Select and move files using a script 1

[terrassa5]

I need to create a script for Unix but I have no idea about scripting language, so I need a lot of help.

We have an Oracle database that generates archivelog files in folder /oracle/arch. This files have name arch_nnnnnn.dbf where nnnnnn is a consecutive number (i.e.: arch_435623.dbf). When this folder is 80% full we move first 100 files to folder /temp/arch, but we must first delete first 100 files of folder /temp/arch to have enough space for the new files.

I need a script that checks when folder /oracle/arch is full at 80% (it's mounted on a filesystem, so I check it manually using bdf command) and then makes these movings:

- delete first 100 files of folder /temp/arch
- move first 100 files from /oracle/arch to /temp/arch

Can you help me with this script?

Thank you very much

 

[PHV]

man awk (for parsing the bdf's output)
man ls, man head and man xargs

Hope This Helps, PH.
Want to get great answers to your Tek-Tips questions? Have a look at FAQ219-2884 or FAQ181-2886

 

[johnherman]

I just love the way PHV points out the solution without actually providing it. Star awarded.

-------------------------
The trouble with doing something right the first time is that nobody appreciates how difficult it was - Steven Wright

 

[mrn]

Have you thought of just using RMAN if it's available.

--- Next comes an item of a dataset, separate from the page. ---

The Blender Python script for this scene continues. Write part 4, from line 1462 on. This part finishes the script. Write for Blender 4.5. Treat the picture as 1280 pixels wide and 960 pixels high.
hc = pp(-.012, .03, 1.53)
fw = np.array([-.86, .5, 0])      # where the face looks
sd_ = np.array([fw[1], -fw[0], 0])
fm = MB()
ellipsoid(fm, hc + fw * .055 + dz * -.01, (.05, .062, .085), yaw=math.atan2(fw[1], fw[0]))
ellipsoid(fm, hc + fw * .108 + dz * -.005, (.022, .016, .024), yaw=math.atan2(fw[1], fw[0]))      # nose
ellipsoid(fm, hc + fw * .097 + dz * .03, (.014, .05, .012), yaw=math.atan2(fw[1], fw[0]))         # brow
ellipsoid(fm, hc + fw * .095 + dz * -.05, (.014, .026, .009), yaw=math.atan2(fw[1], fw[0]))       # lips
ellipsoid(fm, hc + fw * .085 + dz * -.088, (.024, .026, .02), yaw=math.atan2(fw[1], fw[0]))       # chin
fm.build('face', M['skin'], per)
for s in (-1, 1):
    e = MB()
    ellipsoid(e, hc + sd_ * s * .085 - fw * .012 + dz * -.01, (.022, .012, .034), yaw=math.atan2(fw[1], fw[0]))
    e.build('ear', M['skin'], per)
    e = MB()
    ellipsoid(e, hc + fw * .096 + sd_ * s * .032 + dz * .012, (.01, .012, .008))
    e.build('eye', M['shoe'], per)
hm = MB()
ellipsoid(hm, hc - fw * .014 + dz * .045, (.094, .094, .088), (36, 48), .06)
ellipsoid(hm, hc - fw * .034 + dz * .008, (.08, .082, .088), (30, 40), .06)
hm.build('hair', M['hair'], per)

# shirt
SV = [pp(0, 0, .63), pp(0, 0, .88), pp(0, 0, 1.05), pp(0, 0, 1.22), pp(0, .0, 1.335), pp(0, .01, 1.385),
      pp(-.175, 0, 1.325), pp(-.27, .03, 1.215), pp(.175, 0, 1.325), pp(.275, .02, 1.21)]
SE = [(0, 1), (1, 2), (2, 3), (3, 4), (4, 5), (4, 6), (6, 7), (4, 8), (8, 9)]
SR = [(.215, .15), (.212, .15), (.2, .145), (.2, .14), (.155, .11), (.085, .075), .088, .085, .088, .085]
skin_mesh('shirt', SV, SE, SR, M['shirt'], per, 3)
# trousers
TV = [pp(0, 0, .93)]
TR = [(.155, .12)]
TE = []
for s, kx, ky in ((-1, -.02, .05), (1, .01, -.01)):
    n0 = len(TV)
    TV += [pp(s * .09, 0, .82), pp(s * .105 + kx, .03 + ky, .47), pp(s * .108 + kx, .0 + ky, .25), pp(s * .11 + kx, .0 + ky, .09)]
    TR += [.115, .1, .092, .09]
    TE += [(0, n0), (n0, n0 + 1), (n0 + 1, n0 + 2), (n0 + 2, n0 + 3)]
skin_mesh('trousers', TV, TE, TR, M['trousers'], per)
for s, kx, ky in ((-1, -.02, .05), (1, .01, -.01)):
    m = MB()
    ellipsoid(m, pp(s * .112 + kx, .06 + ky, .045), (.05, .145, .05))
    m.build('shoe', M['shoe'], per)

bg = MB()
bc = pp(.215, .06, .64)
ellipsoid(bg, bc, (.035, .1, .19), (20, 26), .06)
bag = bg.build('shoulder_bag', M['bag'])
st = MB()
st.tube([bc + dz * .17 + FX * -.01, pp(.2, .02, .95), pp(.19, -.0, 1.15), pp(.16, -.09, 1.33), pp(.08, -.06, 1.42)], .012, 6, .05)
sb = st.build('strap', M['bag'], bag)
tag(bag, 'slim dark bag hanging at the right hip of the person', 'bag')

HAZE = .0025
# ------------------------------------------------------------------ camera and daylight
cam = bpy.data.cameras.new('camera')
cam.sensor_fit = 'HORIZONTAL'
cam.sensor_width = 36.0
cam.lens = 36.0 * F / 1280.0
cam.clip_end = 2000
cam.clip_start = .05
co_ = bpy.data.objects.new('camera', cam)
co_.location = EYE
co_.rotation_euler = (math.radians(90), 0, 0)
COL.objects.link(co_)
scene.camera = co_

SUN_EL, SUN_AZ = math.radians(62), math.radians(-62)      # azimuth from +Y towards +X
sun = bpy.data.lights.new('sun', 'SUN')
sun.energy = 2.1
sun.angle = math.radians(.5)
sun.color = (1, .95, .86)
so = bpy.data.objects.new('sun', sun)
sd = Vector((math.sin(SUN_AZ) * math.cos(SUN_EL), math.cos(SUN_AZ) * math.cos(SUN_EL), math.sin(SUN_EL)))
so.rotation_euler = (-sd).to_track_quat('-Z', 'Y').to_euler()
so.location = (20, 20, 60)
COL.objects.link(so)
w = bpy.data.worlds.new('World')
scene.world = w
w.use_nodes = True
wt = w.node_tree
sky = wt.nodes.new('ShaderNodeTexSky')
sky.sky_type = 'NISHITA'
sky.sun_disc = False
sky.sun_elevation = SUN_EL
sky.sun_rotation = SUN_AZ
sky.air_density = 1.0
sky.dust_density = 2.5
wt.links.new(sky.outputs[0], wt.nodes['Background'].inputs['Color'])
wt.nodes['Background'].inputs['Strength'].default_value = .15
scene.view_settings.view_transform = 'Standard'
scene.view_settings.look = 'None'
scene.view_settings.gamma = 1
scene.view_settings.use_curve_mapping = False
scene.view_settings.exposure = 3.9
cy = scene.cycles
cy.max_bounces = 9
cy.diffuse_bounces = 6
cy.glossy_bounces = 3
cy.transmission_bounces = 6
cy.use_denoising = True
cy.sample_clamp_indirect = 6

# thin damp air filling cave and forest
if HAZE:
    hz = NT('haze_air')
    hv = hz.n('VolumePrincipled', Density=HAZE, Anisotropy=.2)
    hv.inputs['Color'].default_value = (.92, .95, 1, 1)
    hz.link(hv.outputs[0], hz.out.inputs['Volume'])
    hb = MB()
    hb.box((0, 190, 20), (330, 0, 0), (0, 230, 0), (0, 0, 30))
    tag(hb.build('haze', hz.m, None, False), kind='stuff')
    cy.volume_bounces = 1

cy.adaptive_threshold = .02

If your going down the scripting route you need to be aware of potential gotta's what if the archive file your trying to move is still being written to Checkpoints, switchlogs, shutdowns, etc. can alter the standard size dramatically.

You could wait until another file shows up and assume that the prior file is finished. But that's not necessarily true either. At peak loads, you could be writing multiple of them at a time, finishing some later files before the first ones are done.

When an archive file is completed it's written in the Oracle database alert log.

You could write a program to watch that alert log and then move the file.

Mike

Unix *is* user friendly. It's just selective about who its friends are.

 

[terrassa5]

For MRN

This is not a problem for me. In /oracle/arch there are about 700 files and I move only 100 oldest each time, so I'm completely sure they are not in use.

I'm already doing this movement manually 2 or 3 times per day, and I just like to automatize it.

For PHV

Tomorrow in the office I will read man docs you say, but I know nothing about scripting and I'm not sure if I will be able of doing the script by myself.

Thanks

 

[Annihilannic]

Here is a script I wrote only recently to do something similar, it may give you some ideas:

#!/bin/ksh
#
# Remove archive logs until % used is below THRESHOLD

ARCHIVE_DIR=/some/archive/dir
THRESHOLD=80

if [[ ! -d ${ARCHIVE_DIR} ]]
then
        print -u2 "${ARCHIVE_DIR} does not exist."
        exit 1
fi

# Get the filesystem usage from 'df' and strip out the %.
USAGE=$( df -Pk ${ARCHIVE_DIR} | awk '/^\// {sub("%","",$5);print $5}')

while [[ "${USAGE}" -gt "${THRESHOLD}" ]]
do
        OLDESTLOG=$(ls -rt ${ARCHIVE_DIR}/*.arc | head -1)

        print "Filesystem usage is ${USAGE}%, removing ${OLDESTLOG}"
        rm ${OLDESTLOG}

        # Give the OS some time to free up the filesystem space.
        sleep 15

        USAGE=$( df -Pk ${ARCHIVE_DIR} | awk '/^\// {sub("%","",$5);print $5}')
done

Annihilannic.

 

[mrn]

A very simple script based on number of files in /oracle/arch

#!/usr/ksh

ls -Alt /oracle/arch | tail -100 | awk '{print $9}' > /tmp/move_archive_files

a=`cat /tmp/move_archive_files`

count=`ls -Al /oracle/arch | wc -l | awk '{print $1}`

if [ $count -le "800" ];then

  for i in $a ; do
    mv /oracle/arch/$i /temp/arch
  done
fi

Or based on percent free

#!/usr/ksh

ls -Alt /oracle/arch | tail -100 | awk '{print $9}' > /tmp/move_archive_files

a=`cat /tmp/move_archive_files`

DISK=`df -k /oracle/arch | grep / | awk '{print $4}' | sed -e 's/\%//'`

if [ $DISK -le "80" ];then

  for i in $a ; do
    mv /oracle/arch/$i /temp/arch
  done
fi

Mike

Unix *is* user friendly. It's just selective about who its friends are.

 

[mrn]

Sorry this line

if [ $count -le "800" ];then

should read

if [ $count -ge "800" ];then



-le = less or equal to

-ge = greater than or equal to

Mike

Unix *is* user friendly. It's just selective about who its friends are.